Além dos danos causados à educação, ao cortar drasticamente os recursos das universidades, o governo federal prejudica a economia das cidades. Um estudo realizado pela Universidade Federal de Itajubá, em Minas Gerais, por exemplo, mostrou que a instituição movimenta R$ 189 milhões em todos os setores do município e é responsável por 4,6% do PIB. O maior impacto econômico foi encontrado na geração de empregos.

As universidades produzem ensino, pesquisa, extensão e ainda movimentam a economia local, coisa que Bolsonaro e sua equipe parecem conhecer muito pouco. Por isso, o argumento do governo de que as instituições promovem balbúrdia é revoltante. Balbúrdia é o presidente mentir dizendo que vai investir na educação básica, quando na verdade congelou R$ 680 milhões nessa área e cortou mais 17% do recurso previsto para a construção e manutenção de creches e pré-escolas.

O governo está impondo barreiras para a educação dos brasileiros em todas as fases da vida, do ensino infantil ao doutorado. Mesmo que a criança consiga vencer os obstáculos e chegue à idade de fazer um curso superior, de que adianta se as universidades já não irão existir? Futuro mais previsível não pode haver. Os jovens serão apenas mão-de-obra barata e desqualificada.

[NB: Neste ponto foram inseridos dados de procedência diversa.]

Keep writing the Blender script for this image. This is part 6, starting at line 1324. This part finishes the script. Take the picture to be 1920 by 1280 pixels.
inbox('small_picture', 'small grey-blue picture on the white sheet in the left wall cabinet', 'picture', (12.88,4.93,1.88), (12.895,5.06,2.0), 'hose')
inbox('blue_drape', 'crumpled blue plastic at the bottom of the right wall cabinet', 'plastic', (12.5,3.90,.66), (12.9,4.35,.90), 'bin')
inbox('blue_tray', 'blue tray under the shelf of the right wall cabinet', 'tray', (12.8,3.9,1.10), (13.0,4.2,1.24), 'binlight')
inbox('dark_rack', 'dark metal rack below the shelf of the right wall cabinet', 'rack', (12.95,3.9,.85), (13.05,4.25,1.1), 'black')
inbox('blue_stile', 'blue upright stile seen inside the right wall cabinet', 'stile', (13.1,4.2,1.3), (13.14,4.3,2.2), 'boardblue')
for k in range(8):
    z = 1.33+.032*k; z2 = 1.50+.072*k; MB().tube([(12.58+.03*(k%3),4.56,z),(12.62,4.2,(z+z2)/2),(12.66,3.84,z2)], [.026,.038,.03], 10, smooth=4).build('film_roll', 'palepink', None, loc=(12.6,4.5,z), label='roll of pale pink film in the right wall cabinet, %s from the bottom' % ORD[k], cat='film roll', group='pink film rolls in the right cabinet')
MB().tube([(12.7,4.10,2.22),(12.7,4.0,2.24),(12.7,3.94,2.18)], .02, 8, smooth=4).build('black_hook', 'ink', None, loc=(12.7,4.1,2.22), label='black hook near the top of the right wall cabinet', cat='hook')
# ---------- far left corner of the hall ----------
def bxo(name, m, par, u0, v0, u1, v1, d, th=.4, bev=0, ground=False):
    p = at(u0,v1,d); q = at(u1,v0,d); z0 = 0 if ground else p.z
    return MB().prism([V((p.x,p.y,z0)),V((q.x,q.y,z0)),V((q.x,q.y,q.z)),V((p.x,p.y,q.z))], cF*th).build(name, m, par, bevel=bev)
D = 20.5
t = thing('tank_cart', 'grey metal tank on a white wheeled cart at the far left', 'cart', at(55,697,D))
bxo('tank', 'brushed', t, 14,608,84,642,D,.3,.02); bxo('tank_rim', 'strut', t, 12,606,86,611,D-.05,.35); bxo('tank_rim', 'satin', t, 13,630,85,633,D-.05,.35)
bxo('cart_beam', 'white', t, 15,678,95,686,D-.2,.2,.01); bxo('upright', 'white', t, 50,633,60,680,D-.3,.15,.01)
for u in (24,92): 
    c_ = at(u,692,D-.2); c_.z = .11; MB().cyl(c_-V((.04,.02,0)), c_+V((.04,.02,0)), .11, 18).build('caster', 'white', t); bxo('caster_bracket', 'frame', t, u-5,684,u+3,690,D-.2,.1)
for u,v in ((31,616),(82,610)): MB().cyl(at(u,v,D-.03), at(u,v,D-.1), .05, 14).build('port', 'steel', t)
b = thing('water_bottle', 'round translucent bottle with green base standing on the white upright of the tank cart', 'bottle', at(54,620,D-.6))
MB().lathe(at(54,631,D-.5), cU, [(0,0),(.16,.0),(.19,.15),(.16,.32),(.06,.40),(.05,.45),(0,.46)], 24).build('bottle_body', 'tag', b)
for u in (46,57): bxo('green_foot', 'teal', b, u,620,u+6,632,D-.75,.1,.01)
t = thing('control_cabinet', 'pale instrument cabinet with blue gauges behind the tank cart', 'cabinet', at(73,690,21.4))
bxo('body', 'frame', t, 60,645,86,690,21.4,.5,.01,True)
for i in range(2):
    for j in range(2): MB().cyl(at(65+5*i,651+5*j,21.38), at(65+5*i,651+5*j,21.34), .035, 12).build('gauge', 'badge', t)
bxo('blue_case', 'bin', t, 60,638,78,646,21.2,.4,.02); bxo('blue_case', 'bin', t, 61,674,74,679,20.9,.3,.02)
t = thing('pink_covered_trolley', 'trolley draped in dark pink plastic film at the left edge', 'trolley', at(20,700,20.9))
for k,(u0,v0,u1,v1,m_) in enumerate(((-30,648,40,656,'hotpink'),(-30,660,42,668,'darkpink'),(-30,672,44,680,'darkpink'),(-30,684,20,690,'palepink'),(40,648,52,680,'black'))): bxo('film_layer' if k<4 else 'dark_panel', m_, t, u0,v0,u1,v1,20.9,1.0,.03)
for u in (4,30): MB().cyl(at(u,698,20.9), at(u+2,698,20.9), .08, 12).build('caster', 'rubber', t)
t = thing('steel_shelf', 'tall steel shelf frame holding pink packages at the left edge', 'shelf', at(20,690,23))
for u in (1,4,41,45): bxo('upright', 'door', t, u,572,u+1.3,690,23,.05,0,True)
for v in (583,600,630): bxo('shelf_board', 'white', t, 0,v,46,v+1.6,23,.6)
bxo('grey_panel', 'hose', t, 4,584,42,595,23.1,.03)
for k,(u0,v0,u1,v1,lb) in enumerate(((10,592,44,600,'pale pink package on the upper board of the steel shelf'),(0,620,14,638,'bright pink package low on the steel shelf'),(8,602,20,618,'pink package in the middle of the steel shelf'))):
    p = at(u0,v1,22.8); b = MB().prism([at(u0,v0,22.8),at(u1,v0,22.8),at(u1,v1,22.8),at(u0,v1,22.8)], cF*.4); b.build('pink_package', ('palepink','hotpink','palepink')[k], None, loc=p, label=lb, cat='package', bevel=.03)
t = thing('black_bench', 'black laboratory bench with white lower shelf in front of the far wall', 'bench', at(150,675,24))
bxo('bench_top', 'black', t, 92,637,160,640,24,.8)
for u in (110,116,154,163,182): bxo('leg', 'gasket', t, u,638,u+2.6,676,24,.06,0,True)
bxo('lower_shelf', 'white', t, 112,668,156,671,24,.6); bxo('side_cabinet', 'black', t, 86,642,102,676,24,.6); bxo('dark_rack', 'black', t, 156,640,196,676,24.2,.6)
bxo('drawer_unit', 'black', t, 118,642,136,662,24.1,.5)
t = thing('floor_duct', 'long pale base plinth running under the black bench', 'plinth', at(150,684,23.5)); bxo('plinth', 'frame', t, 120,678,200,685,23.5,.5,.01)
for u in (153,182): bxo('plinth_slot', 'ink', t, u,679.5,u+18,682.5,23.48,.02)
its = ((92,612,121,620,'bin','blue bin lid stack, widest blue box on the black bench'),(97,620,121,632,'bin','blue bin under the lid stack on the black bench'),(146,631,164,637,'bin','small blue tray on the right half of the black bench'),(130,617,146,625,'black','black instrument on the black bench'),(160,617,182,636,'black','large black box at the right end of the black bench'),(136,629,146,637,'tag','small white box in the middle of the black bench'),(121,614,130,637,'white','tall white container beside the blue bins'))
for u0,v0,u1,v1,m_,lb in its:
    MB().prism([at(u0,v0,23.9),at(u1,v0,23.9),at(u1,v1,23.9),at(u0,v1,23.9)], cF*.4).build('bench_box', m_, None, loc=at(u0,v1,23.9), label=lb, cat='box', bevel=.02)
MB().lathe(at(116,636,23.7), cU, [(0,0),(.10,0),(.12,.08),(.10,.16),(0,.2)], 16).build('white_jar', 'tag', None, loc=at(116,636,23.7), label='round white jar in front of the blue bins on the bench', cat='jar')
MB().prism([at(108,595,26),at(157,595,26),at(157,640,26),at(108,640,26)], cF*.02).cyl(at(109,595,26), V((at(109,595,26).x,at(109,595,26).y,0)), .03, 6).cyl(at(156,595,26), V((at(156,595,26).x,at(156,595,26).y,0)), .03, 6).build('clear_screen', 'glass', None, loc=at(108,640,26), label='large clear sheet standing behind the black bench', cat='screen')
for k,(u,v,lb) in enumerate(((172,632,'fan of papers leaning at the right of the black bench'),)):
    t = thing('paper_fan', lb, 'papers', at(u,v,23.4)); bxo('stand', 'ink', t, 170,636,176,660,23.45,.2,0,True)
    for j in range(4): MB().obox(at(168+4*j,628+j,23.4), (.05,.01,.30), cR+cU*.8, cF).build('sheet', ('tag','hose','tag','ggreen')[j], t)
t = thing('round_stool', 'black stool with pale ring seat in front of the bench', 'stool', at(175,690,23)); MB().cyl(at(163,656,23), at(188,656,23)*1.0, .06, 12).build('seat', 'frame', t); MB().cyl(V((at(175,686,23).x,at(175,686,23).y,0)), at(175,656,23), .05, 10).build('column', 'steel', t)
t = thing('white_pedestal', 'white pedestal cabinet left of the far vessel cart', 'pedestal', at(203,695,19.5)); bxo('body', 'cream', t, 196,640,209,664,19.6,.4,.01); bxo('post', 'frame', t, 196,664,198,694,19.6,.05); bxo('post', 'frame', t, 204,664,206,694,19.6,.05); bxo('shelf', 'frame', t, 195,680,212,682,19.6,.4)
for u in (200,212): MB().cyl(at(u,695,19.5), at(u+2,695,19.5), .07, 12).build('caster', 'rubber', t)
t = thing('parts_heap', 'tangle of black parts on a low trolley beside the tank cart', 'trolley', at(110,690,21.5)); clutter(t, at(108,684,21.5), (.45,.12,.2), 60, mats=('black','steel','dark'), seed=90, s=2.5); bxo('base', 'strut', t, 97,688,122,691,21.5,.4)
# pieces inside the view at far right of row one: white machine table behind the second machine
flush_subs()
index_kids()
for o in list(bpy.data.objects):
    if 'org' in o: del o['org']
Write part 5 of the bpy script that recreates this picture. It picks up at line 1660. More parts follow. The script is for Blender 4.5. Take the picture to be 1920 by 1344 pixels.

Entre 2002 e 2014, mostra um levantamento do MEC, o número de campi de universidades federais no nordeste passou de 30 para 90 – um crescimento de 200%. No norte não foi diferente, com um crescimento de 133%, passando de 24 para 56 campi, o que inclui tanto novas universidades quanto a expansão, em especial para o interior, de federais já estabelecidas. Nesse período, o número de novas vagas também cresceu em todas as regiões. 

Na época em que passei no vestibular, era comum as pessoas do Mundo Novo, povoado de algumas dezenas de casas em que cresci, dizerem que alguém havia “terminado os estudos” quando concluía o colégio. Na última década, porém, terminar os estudos ganhou outro significado. Agora se diz isso por lá, com orgulho, quando um jovem consegue o diploma da faculdade. É doloroso imaginar que isso está prestes a se perder.